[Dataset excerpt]
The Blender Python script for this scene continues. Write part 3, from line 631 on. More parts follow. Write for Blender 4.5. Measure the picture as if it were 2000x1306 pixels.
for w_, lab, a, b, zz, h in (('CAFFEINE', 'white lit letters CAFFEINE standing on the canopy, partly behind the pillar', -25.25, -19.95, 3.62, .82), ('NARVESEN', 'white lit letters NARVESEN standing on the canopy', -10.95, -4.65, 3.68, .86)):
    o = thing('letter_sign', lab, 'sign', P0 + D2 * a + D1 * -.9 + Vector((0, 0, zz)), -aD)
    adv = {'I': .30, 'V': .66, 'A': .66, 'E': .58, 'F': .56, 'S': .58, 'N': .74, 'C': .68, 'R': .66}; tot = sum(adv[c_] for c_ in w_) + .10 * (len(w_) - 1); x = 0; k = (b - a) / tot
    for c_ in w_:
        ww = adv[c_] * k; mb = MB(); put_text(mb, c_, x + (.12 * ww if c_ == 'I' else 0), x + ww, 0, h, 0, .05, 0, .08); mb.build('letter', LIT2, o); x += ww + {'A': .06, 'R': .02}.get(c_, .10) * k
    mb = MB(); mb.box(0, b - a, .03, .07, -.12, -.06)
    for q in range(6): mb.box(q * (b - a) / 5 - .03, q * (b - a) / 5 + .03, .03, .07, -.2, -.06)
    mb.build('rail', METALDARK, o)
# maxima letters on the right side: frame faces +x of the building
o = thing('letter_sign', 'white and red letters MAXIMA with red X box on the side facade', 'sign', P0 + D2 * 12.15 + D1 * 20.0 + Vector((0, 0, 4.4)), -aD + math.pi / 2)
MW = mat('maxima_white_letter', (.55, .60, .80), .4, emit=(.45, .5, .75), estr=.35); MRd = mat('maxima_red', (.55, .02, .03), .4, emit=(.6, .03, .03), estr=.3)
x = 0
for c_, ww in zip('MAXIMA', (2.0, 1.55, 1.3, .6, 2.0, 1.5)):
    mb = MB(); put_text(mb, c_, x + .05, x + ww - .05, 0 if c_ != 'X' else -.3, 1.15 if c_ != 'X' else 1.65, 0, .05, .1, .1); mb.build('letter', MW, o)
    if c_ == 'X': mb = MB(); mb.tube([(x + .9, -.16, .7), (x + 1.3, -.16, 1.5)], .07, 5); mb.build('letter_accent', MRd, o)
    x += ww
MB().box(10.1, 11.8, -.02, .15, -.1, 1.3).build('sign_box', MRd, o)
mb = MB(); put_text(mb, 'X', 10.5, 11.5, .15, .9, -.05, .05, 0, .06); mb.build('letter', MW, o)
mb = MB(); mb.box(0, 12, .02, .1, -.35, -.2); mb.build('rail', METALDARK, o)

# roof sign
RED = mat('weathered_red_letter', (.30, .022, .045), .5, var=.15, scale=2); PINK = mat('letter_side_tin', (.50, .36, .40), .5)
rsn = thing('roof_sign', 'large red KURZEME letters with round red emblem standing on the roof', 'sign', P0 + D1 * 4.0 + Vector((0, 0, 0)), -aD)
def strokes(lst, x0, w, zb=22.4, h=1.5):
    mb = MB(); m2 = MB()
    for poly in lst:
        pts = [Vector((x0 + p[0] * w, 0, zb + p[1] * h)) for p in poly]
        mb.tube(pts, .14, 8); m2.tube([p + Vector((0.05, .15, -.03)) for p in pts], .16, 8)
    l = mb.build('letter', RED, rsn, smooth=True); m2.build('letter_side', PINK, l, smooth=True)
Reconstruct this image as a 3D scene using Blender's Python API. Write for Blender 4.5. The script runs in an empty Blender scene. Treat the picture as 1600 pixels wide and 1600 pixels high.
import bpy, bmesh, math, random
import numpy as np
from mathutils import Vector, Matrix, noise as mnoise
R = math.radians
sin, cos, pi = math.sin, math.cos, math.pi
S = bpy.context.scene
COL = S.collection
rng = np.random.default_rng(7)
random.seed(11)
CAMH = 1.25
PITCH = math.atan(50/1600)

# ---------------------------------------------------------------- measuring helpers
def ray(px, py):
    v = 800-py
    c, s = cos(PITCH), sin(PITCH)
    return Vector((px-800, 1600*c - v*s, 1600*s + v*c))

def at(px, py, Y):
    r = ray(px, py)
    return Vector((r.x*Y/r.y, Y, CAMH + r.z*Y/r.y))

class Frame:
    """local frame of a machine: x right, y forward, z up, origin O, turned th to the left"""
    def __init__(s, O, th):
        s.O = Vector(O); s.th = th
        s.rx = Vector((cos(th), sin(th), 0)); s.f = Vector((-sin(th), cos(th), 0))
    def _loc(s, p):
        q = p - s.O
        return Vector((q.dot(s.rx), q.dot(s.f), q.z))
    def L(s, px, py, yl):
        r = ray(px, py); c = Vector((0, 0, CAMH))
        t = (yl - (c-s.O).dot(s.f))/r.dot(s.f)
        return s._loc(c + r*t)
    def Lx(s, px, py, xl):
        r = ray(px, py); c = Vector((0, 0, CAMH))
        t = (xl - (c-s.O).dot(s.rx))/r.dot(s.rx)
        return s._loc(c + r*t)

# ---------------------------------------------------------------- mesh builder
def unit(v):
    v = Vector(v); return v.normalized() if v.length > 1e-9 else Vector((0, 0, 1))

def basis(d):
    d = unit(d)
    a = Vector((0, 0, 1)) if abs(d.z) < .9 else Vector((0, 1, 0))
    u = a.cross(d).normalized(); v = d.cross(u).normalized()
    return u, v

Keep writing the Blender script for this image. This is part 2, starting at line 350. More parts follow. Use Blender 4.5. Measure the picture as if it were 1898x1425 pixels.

Your task: Output the entries exactly.

Expected answer:
The Blender Python script for this scene continues. Write part 3, from line 631 on. More parts follow. Write for Blender 4.5. Measure the picture as if it were 2000x1306 pixels.
for w_, lab, a, b, zz, h in (('CAFFEINE', 'white lit letters CAFFEINE standing on the canopy, partly behind the pillar', -25.25, -19.95, 3.62, .82), ('NARVESEN', 'white lit letters NARVESEN standing on the canopy', -10.95, -4.65, 3.68, .86)):
    o = thing('letter_sign', lab, 'sign', P0 + D2 * a + D1 * -.9 + Vector((0, 0, zz)), -aD)
    adv = {'I': .30, 'V': .66, 'A': .66, 'E': .58, 'F': .56, 'S': .58, 'N': .74, 'C': .68, 'R': .66}; tot = sum(adv[c_] for c_ in w_) + .10 * (len(w_) - 1); x = 0; k = (b - a) / tot
    for c_ in w_:
        ww = adv[c_] * k; mb = MB(); put_text(mb, c_, x + (.12 * ww if c_ == 'I' else 0), x + ww, 0, h, 0, .05, 0, .08); mb.build('letter', LIT2, o); x += ww + {'A': .06, 'R': .02}.get(c_, .10) * k
    mb = MB(); mb.box(0, b - a, .03, .07, -.12, -.06)
    for q in range(6): mb.box(q * (b - a) / 5 - .03, q * (b - a) / 5 + .03, .03, .07, -.2, -.06)
    mb.build('rail', METALDARK, o)
# maxima letters on the right side: frame faces +x of the building
o = thing('letter_sign', 'white and red letters MAXIMA with red X box on the side facade', 'sign', P0 + D2 * 12.15 + D1 * 20.0 + Vector((0, 0, 4.4)), -aD + math.pi / 2)
MW = mat('maxima_white_letter', (.55, .60, .80), .4, emit=(.45, .5, .75), estr=.35); MRd = mat('maxima_red', (.55, .02, .03), .4, emit=(.6, .03, .03), estr=.3)
x = 0
for c_, ww in zip('MAXIMA', (2.0, 1.55, 1.3, .6, 2.0, 1.5)):
    mb = MB(); put_text(mb, c_, x + .05, x + ww - .05, 0 if c_ != 'X' else -.3, 1.15 if c_ != 'X' else 1.65, 0, .05, .1, .1); mb.build('letter', MW, o)
    if c_ == 'X': mb = MB(); mb.tube([(x + .9, -.16, .7), (x + 1.3, -.16, 1.5)], .07, 5); mb.build('letter_accent', MRd, o)
    x += ww
MB().box(10.1, 11.8, -.02, .15, -.1, 1.3).build('sign_box', MRd, o)
mb = MB(); put_text(mb, 'X', 10.5, 11.5, .15, .9, -.05, .05, 0, .06); mb.build('letter', MW, o)
mb = MB(); mb.box(0, 12, .02, .1, -.35, -.2); mb.build('rail', METALDARK, o)

# roof sign
RED = mat('weathered_red_letter', (.30, .022, .045), .5, var=.15, scale=2); PINK = mat('letter_side_tin', (.50, .36, .40), .5)
rsn = thing('roof_sign', 'large red KURZEME letters with round red emblem standing on the roof', 'sign', P0 + D1 * 4.0 + Vector((0, 0, 0)), -aD)
def strokes(lst, x0, w, zb=22.4, h=1.5):
    mb = MB(); m2 = MB()
    for poly in lst:
        pts = [Vector((x0 + p[0] * w, 0, zb + p[1] * h)) for p in poly]
        mb.tube(pts, .14, 8); m2.tube([p + Vector((0.05, .15, -.03)) for p in pts], .16, 8)
    l = mb.build('letter', RED, rsn, smooth=True); m2.build('letter_side', PINK, l, smooth=True)
Reconstruct this image as a 3D scene using Blender's Python API. Write for Blender 4.5. The script runs in an empty Blender scene. Treat the picture as 1600 pixels wide and 1600 pixels high.
import bpy, bmesh, math, random
import numpy as np
from mathutils import Vector, Matrix, noise as mnoise
R = math.radians
sin, cos, pi = math.sin, math.cos, math.pi
S = bpy.context.scene
COL = S.collection
rng = np.random.default_rng(7)
random.seed(11)
CAMH = 1.25
PITCH = math.atan(50/1600)

# ---------------------------------------------------------------- measuring helpers
def ray(px, py):
    v = 800-py
    c, s = cos(PITCH), sin(PITCH)
    return Vector((px-800, 1600*c - v*s, 1600*s + v*c))

def at(px, py, Y):
    r = ray(px, py)
    return Vector((r.x*Y/r.y, Y, CAMH + r.z*Y/r.y))

class Frame:
    """local frame of a machine: x right, y forward, z up, origin O, turned th to the left"""
    def __init__(s, O, th):
        s.O = Vector(O); s.th = th
        s.rx = Vector((cos(th), sin(th), 0)); s.f = Vector((-sin(th), cos(th), 0))
    def _loc(s, p):
        q = p - s.O
        return Vector((q.dot(s.rx), q.dot(s.f), q.z))
    def L(s, px, py, yl):
        r = ray(px, py); c = Vector((0, 0, CAMH))
        t = (yl - (c-s.O).dot(s.f))/r.dot(s.f)
        return s._loc(c + r*t)
    def Lx(s, px, py, xl):
        r = ray(px, py); c = Vector((0, 0, CAMH))
        t = (xl - (c-s.O).dot(s.rx))/r.dot(s.rx)
        return s._loc(c + r*t)

# ---------------------------------------------------------------- mesh builder
def unit(v):
    v = Vector(v); return v.normalized() if v.length > 1e-9 else Vector((0, 0, 1))

def basis(d):
    d = unit(d)
    a = Vector((0, 0, 1)) if abs(d.z) < .9 else Vector((0, 1, 0))
    u = a.cross(d).normalized(); v = d.cross(u).normalized()
    return u, v

Keep writing the Blender script for this image. This is part 2, starting at line 350. More parts follow. Use Blender 4.5. Measure the picture as if it were 1898x1425 pixels.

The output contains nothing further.